According to data published by Citi Private Bank covering the vast majority of large US-based firms, the compound annual growth rate of yearly revenues between 2001-07 was 10.6 per cent and that of profit per equity partner (PEP) was 9.3 per cent.

Put differently, the average firm’s revenue more than doubled in that period, up 102 per cent, and PEP was not far behind, up by 87 per cent, even after allowing for a 22 per cent increase in equity partner ranks. Results for the UK-based firms were comparable.

These are stunning figures by any account, and alas also ­unsustainable. As the great US economist Herbert Stein ­succinctly remarked: “Trends
that can’t continue, won’t.”

We have now violently crossed from ‘can’t’ to ‘won’t’, and the Wall Street wisdom never to confuse a bull market with brains has kicked in. What, everyone wants to know, will this mean? Some of the theories being loudly or softly bruited about are: lower revenue; lower headcount; lower associate/partner leverage; drastically reduced non-equity partner ranks. Note how these all add up to smaller firms – do you detect an emerging consensus?

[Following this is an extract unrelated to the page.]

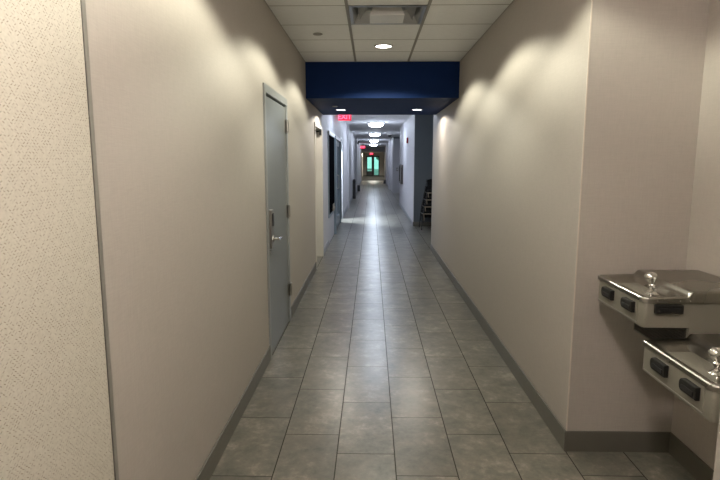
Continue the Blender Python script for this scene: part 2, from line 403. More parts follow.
# baseboards
def baseboard(name, pts, mat=M['base'], h=0.115, t=0.010):
    """pts: list of (x0,x1,y0,y1) boxes"""
    bm = bmesh.new()  # dark slatted sheet, paints in the shade below the basin overhang
    for x0, x1, y0, y1 in pts:
        box(bm, x0, x1, y0, y1, 0, h, 0.003)
    return struct(obj(name, bm, mat))
t = 0.010
baseboard('baseboard_left', [(XL, XL+t, 1.534, D1[0]-0.002), (XL, XL+t, D1[1]+0.002, D2[0]-0.002)])
baseboard('baseboard_right', [(XR-t, XR, NICHE1-t, RW_END)])
baseboard('baseboard_niche_end', [(XR, NICHE_X, NICHE1-t, NICHE1)])
baseboard('baseboard_niche', [(NICHE_X-t, NICHE_X, NICHE0, NICHE1-t)])
baseboard('baseboard_near', [(XR-t, XR, Y0, NICHE0)])
greyb = plain('grey_baseboard', (0.30, 0.31, 0.34), 0.45)
baseboard('baseboard_left_far', [(XL, XL+t, D2[1]+0.002, D3[0]-0.002), (XL, XL+t, D4[1], YFAR)], greyb, 0.10)
baseboard('baseboard_right_far', [(1.0-t, 1.0, ALC_END-t, 19.2)], greyb, 0.10)
baseboard('baseboard_alcove', [(1.0, 2.5, ALC_END-t, ALC_END)], M['base'], 0.10)

# vertical metal strip between the patterned and the plain wallcovering
bm = bmesh.new(); box(bm, XL-0.02, XL+0.003, 1.514, 1.534, 0, HC, 0.001); s3 = struct(obj('trim_3', bm, M['strip']))
bm = bmesh.new(); box(bm, XL-0.02, XL+0.0006, 1.5115, 1.514, 0, HC); o = obj('shadow_gap', bm, M['dark'], s3); o['kind'] = 'structure'
# pale corner bead on the fountain niche
bm = bmesh.new(); box(bm, XR-0.0015, XR+0.004, NICHE1-0.0015, NICHE1+0.004, 0.115, HC); struct(obj('trim_4', bm, plain('corner_bead', (0.62, 0.56, 0.48), 0.5)))

# ------------------------------------------------------------------ door 1: grey steel door on the left
d = struct(thing('door_1', 'grey steel door with three hinges and a lever lock in the left wall', 'door', (XL, 0, 0)))
FW = 0.05
bm = bmesh.new()
y0, y1, zt = D1
box(bm, -0.13, 0.014, y0, y0+FW, 0, zt, 0.002); box(bm, -0.13, 0.014, y1-FW, y1, 0, zt, 0.002); box(bm, -0.13, 0.014, y0+FW, y1-FW, zt-FW-0.012, zt, 0.002)
obj('door_frame', bm, M['framepaint'], d)
bm = bmesh.new(); box(bm, -0.13, -0.05, y0+FW, y1-FW, 0, zt-FW-0.012); obj('door_gap', bm, M['dark'], d)
bm = bmesh.new(); box(bm, -0.045, -0.001, y0+FW+0.006, y1-FW-0.004, 0.008, zt-FW-0.028, 0.002); leaf = obj('door_leaf', bm, M['doorpaint'], d)
for z in (0.32, 1.07, 1.85):
    bm = bmesh.new()  # dark slatted sheet, paints in the shade below the basin overhang
    lathe(bm, [(0, -0.06), (0.014, -0.058), (0.014, 0.058), (0, 0.06)], 12, Matrix.Translation((0.018, y1-FW-0.001, z)))
    box(bm, -0.001, 0.004, y1-FW-0.05, y1-FW, z-0.056, z+0.056); box(bm, 0.0135, 0.022, y1-FW, y1-FW+0.048, z-0.056, z+0.056)
    obj('hinge', bm, M['satin'], d, True)
# long lock plate with keypad window and lever
yl = y0+FW+0.075
bm = bmesh.new(); box(bm, 0.0, 0.028, yl-0.05, yl+0.045, 0.865, 1.165, 0.006); lp = obj('lock_plate', bm, M['satin'], leaf)
bm = bmesh.new(); box(bm, 0.0275, 0.033, yl-0.020, yl+0.026, 1.035, 1.135, 0.006); obj('lock_reader', bm, M['black'], leaf)
bm = bmesh.new()
lathe(bm, [(0, 0), (0.024, 0), (0.024, 0.008), (0.012, 0.012), (0.012, 0.045), (0, 0.045)], 18, Matrix.Translation((0.026, yl, 0.935)) @ Matrix.Rotation(PI/2, 4, 'Y'))
tube(bm, [(0.070, yl-0.008, 0.935), (0.072, yl+0.03, 0.935), (0.070, yl+0.09, 0.934), (0.064, yl+0.15, 0.932)], [0.011, 0.011, 0.010, 0.009], 12)
obj('lever', bm, M['chrome'], leaf, True)
bm = bmesh.new(); lathe(bm, [(0, 0), (0.016, 0), (0.015, 0.008), (0, 0.009)], 16, Matrix.Translation((0.0, yl+0.005, 0.83)) @ Matrix.Rotation(PI/2, 4, 'Y'))
obj('lock_cylinder', bm, M['satin'], leaf, True)

# ------------------------------------------------------------------ door 2: recessed doorway under the soffit
d = struct(thing('door_2', 'recessed doorway with pale steel frame under the navy soffit', 'door', (XL, 0, 0)))
y0, y1, zt = D2
bm = bmesh.new()
box(bm, -0.24, 0.012, y0, y0+0.05, 0, zt, 0.002); box(bm, -0.24, 0.012, y1-0.05, y1, 0, zt, 0.002); box(bm, -0.24, 0.012, y0+0.05, y1-0.05, zt-0.05, zt, 0.002)
obj('door_frame', bm, M['framegrey'], d)
bm = bmesh.new(); box(bm, -0.235, -0.19, y0+0.054, y1-0.054, 0.008, zt-0.054, 0.002); leaf = obj('door_leaf', bm, M['doorpaint'], d)
bm = bmesh.new(); box(bm, -0.19, -0.115, y1-0.42, y1-0.10, 1.925, 1.985, 0.006); tube(bm, [(-0.10, y1-0.16, 1.99), (-0.03, y1-0.09, 1.995), (0.0, y1-0.065, 1.995)], 0.012, 8); box(bm, -0.03, 0.004, y1-0.12, y1-0.051, 1.94, 2.01, 0.004)
obj('door_closer', bm, M['black'], d)

# ------------------------------------------------------------------ door 3: blue-grey glazed door with a dark side light
d = struct(thing('door_3', 'blue grey glazed double door with a black side light on the left', 'door', (XL, 0, 0)))
y0, y1, zt = D3
ym = 11.25
bm = bmesh.new()
box(bm, -0.14, 0.02, y0, y0+0.06, 0.5, zt, 0.002); box(bm, -0.14, 0.05, ym, ym+0.10, 0, zt, 0.002); box(bm, -0.14, 0.03, y1-0.06, y1, 0, zt, 0.002)
box(bm, -0.14, 0.02, y0+0.06, ym, 0.50, 0.55, 0.002)
obj('door_frame', bm, M['blueframe'], d)
bm = bmesh.new(); box(bm, -0.14, 0.035, y0, y1, zt-0.05, zt+0.02, 0.002); o = obj('head_trim', bm, M['trimw'], d); o['label'] = 'white head trim'
bm = bmesh.new(); box(bm, -0.03, 0.016, y0+0.06, ym, 0.55, zt-0.05); o = obj('side_light', bm, M['darkglass'], d); o['label'] = 'black side light glass'
bm = bmesh.new(); box(bm, -0.14, 0.0, y0, ym, 0, 0.50); o = obj('sill_panel', bm, M['far'], d); o['label'] = 'pale panel under the side light'
bm = bmesh.new(); box(bm, -0.04, 0.035, y0+0.9, ym-0.05, 0.55, 0.60, 0.004); box(bm, -0.035, 0.02, y0+0.95, ym-0.1, 0.60, 0.68, 0.003); o = obj('sill', bm, M['woodtan'], d); o['label'] = 'wooden sill'
yc = (ym+0.10+y1-0.06)/2
for a, b in ((ym+0.105, yc-0.004), (yc+0.004, y1-0.064)):
    bm = bmesh.new()  # dark slatted sheet, paints in the shade below the basin overhang
    box(bm, -0.05, -0.005, a, a+0.12, 0.01, zt-0.055, 0.002); box(bm, -0.05, -0.005, b-0.12, b, 0.01, zt-0.055, 0.002)
    box(bm, -0.05, -0.005, a+0.12, b-0.12, 0.01, 0.26, 0.002); box(bm, -0.05, -0.005, a+0.12, b-0.12, zt-0.175, zt-0.055, 0.002)
    lf = obj('door_leaf', bm, M['blueframe'], d)
    bm = bmesh.new(); box(bm, -0.032, -0.022, a+0.12, b-0.12, 0.26, zt-0.175); obj('door_glass', bm, M['doorglass'], lf)
    hy = b-0.06 if a < yc-0.5 else a+0.06
    bm = bmesh.new(); tube(bm, [(-0.005, hy, 0.92), (0.04, hy, 0.92), (0.04, hy, 1.22), (-0.005, hy, 1.22)], 0.010, 8); obj('pull_handle', bm, M['satin'], lf, True)

# passage frame
bm = bmesh.new(); box(bm, XL-TW, XL+0.012, D4[0]-0.05, D4[0], 0, D4[2]+0.05); box(bm, XL-TW, XL+0.012, D4[1], D4[1]+0.05, 0, D4[2]+0.05); box(bm, XL-TW, XL+0.012, D4[0], D4[1], D4[2], D4[2]+0.05)
struct(obj('trim_5', bm, M['trimw']))

# ------------------------------------------------------------------ door 4: glass doors at the far end
d = struct(thing('door_4', 'glazed double door at the far end of the hall', 'door', (0, YEND, 0)))
bm = bmesh.new()
box(bm, DX[0], DX[0]+0.06, 0, 0.1, 0, 2.14); box(bm, DX[1]-0.06, DX[1], 0, 0.1, 0, 2.14); box(bm, DX[0], DX[1], 0, 0.1, 2.06, 2.14); box(bm, 0.06, 0.26, -0.02, 0.1, 0, 2.06)
obj('door_frame', bm, M['black'], d)
for a, b, zb in ((-0.50, 0.06, 0.46), (0.26, 0.82, 0.04)):
    bm = bmesh.new()  # dark slatted sheet, paints in the shade below the basin overhang
    box(bm, a, a+0.04, 0.02, 0.07, 0.005, 2.06); box(bm, b-0.04, b, 0.02, 0.07, 0.005, 2.06); box(bm, a, b, 0.02, 0.07, 0.005, zb); box(bm, a, b, 0.02, 0.07, 2.0, 2.06)
    if zb > 0.1: box(bm, a, b, 0.02, 0.07, 0.66, 0.74)
    lf = obj('door_leaf', bm, M['slate'], d)
    bm = bmesh.new(); box(bm, a+0.04, b-0.04, 0.04, 0.046, zb, 2.0); obj('door_glass', bm, M['clear'], lf)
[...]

There’s more: a clean sheet of paper and rethink of the associate career path – compensation, advancement, and professional development included; alternatives to the invincible billable hour finally, really and truly, ­gaining traction with clients in the marketplace; a diversification of practice areas away from the profoundly compromised ­financial services sector; ­searching questions posed about the supposed inevitability and pace of globalisation.

If you’re looking for my thoughts on which of these may kick in sooner, later, strongly or mildly, stop reading now. Because I believe another issue overrides all of these speculative future paths for our industry.

That issue is leadership – your firm’s leaders will be tested as never before. None of us has lived through anything remotely like now and the quality of leadership will distinguish winners from losers, those firms that seize opportunity in the face of peril from those that freeze in uncertainty.

Never has visibility been so low. Never has the cacophony of ­competing demands been so ­deafening. And never has their been more need for great and visionary leaders to step forward.

So if I could ask you only a ­single question in pursuit of ­seeing your firm emerge on the other side more capable and competitive externally and more united and vigorous internally, it would be: Do you have the right people at the top?

How, you ask in return, can you tell? By these criteria – bold and even inspiring vision for the firm combined with personal modesty and humility; a ­collaborative and open mind and a propensity for agility over resolves; energy and clear-eyed optimism combined with unyielding rejection of the ­wishful and the superficial.

Tomorrow will not resemble yesterday. Do you have the right horse for the new course?